Avrupa Birliği (AB) ve Afrika Kalkınma Bankası gibi kurumlar da kıtada tarımsal kalkınmayı desteklemek için önemli fonlar ayırmaktadır. Örneğin, AB’nin desteklediği programlar Afrika’da iklime dayanıklı tarım uygulamalarının yaygınlaştırılmasını ve su kaynaklarının sürdürülebilir yönetimini teşvik etmektedir. Aynı zamanda bu programlar, küçük çiftçilerin mali ve teknik kapasitelerini artırmayı hedeflemektedir. Afrika Kalkınma Bankası, kıtanın tarımsal üretiminin 2030 yılına kadar üç katına çıkabileceğini öngörmekte ancak bu hedefe ulaşmak için önemli yatırımların yapılması gerektiğini vurgulamaktadır. Kıtada tarım sektörünün modernize edilmesi ve altyapının güçlendirilmesi, tarımsal üretkenliği artırmak için kritik öneme sahiptir. Özellikle sulama sistemleri, soğuk hava depoları ve ulaşım altyapısının geliştirilmesi, tarım sektörünün iklim değişikliğine karşı daha dirençli hale gelmesini sağlayacaktır.  

Uyum stratejileri ve sürdürülebilir tarım uygulamaları   

Afrika’da iklim değişikliğinin tarım üzerindeki etkileri ciddi ve çok yönlüdür. Bu etkilerin üstesinden gelmek için çeşitli uyum stratejileri ve sürdürülebilir tarım uygulamaları geliştirilmektedir. Toprak koruma, tarımsal ormancılık ve ürün rotasyonu gibi sürdürülebilir tarım uygulamaları, toprak verimliliğini koruyarak tarımsal üretkenliği artırabilir. Bu tür uygulamalar aynı zamanda iklim değişikliğinin olumsuz etkilerini azaltmada önemli bir rol oynamaktadır. Örneğin bazı bölgelerde agroekoloji ve organik tarım yöntemleri teşvik edilmektedir.  

Bu yöntemler hem çevresel sürdürülebilirliği artırmakta hem de çiftçilerin iklim değişikliğine karşı daha dirençli hale gelmesini sağlamaktadır. Ayrıca kuraklığa dayanıklı tohum çeşitlerinin geliştirilmesi ve yaygınlaştırılması, tarımsal verimliliği artırmanın önemli bir yoludur. Bu tohumlar kuraklık ve düzensiz yağışların hakim olduğu bölgelerde, tarımsal üretimin devamını sağlamaktadır. Aynı zamanda gübre kullanımının artırılması ve çevre dostu girdilerin teşvik edilmesi tarımsal üretimi desteklemektedir.  

Su kaynaklarının sürdürülebilir yönetimi, Afrika’da tarımsal üretimin iklim değişikliğine uyum sağlaması için kritik öneme sahiptir.

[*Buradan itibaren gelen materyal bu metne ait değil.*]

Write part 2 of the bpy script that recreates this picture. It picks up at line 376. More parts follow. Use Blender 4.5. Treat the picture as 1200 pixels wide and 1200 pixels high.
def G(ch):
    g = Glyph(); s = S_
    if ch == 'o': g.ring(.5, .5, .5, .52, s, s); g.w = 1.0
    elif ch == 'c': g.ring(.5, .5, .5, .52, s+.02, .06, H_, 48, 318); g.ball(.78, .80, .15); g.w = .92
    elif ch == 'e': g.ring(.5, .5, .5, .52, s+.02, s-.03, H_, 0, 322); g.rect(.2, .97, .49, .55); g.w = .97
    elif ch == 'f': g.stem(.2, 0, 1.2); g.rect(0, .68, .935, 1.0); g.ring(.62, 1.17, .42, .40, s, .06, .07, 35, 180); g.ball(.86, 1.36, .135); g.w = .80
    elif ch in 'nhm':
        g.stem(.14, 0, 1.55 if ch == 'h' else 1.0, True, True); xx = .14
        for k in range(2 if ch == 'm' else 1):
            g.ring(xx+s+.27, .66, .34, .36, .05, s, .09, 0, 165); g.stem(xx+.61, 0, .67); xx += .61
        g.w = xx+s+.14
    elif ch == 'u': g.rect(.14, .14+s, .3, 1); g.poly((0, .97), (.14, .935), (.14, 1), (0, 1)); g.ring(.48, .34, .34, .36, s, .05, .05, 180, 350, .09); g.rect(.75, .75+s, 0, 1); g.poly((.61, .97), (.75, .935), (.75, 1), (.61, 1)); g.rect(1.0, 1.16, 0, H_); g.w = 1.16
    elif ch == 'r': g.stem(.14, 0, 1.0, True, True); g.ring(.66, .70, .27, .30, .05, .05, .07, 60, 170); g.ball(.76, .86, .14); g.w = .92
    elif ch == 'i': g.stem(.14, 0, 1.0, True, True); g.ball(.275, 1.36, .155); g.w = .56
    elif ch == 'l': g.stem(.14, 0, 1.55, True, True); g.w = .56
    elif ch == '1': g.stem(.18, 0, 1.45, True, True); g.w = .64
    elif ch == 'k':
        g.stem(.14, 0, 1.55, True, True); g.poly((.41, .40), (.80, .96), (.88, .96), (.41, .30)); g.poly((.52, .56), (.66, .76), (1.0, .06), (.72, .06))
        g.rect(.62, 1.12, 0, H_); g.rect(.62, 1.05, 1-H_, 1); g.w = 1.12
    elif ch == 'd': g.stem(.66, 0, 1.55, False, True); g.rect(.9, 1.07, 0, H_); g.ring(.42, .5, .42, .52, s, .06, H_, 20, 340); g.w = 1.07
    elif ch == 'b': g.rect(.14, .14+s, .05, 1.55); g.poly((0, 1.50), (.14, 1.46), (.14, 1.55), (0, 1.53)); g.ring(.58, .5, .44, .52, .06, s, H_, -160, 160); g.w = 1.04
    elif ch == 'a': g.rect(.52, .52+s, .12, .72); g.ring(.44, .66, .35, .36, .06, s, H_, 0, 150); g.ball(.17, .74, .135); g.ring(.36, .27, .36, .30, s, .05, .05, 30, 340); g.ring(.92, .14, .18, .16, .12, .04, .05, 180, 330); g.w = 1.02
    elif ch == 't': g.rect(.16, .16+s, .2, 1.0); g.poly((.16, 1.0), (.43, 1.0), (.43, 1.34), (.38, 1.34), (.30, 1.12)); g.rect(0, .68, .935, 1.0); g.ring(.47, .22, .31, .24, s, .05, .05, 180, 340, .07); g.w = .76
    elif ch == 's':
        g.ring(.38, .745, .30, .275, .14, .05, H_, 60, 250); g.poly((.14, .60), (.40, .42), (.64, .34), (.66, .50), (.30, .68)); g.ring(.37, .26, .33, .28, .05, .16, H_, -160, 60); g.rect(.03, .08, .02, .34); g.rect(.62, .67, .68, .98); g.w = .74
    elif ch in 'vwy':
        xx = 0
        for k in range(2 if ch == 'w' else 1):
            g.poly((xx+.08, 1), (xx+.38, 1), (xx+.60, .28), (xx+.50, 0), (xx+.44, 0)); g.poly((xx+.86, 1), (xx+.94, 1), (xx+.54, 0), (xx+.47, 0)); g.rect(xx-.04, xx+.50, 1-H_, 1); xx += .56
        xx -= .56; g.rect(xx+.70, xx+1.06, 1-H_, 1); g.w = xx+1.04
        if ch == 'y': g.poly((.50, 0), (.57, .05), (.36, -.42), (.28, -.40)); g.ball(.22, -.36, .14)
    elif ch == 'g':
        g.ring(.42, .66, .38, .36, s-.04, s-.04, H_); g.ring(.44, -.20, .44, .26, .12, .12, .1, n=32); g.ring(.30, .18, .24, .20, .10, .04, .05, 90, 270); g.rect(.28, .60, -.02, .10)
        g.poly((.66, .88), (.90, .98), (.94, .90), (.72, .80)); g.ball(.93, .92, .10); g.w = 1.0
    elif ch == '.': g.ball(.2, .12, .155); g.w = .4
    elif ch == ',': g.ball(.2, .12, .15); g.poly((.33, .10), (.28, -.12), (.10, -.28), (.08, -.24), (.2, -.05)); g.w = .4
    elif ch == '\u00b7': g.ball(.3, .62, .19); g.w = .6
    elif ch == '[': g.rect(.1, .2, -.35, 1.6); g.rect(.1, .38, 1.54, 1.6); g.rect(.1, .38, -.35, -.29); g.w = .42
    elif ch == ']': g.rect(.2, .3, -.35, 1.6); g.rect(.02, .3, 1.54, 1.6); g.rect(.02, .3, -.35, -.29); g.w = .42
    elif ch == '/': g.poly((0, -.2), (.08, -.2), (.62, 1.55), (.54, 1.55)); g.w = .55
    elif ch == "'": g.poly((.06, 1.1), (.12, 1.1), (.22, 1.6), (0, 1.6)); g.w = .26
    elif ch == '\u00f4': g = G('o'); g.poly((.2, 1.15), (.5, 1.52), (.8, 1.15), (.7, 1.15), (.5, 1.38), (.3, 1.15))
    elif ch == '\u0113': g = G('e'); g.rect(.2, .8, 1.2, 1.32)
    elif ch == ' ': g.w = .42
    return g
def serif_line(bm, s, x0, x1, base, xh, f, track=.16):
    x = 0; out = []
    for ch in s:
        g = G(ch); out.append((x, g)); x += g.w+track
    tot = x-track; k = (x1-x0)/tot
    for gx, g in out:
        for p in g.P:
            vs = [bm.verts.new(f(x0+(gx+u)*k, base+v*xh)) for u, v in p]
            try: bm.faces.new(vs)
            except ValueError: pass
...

Sulama sistemlerinin modernizasyonu ve su tasarrufunu teşvik eden uygulamalar, su kıtlığını hafifletmeye ve tarımsal verimliliği artırmaya yardımcı olabilir. Bununla birlikte iklim değişikliğinin yol açtığı aşırı hava olaylarına karşı erken uyarı sistemlerinin geliştirilmesi, tarımsal üretimdeki riskleri azaltmada önemli bir rol oynar. Ayrıca, afet risk yönetimi stratejileri, çiftçilerin bu tür olaylara karşı hazırlıklı olmasını ve tarımsal kayıpların en aza indirilmesini sağlayabilir.  

Afrika’da iklim değişikliğinin tarım üzerindeki etkileri ekonomik ve sosyal yapıyı derinden etkilemektedir ve bu etkileri hafifletmek için çok yönlü bir yaklaşım gerekmektedir. Sürdürülebilir tarım yöntemleri, su yönetimi ve uluslararası destek mekanizmalarının entegrasyonu, kıtanın tarımsal üretkenliğini artırabilir ve gıda güvenliğini sağlayabilir. Bu önlemler hem ekonomik istikrarı desteklemek hem de kırsal toplulukların geçim kaynaklarını korumak için kritik öneme sahiptir.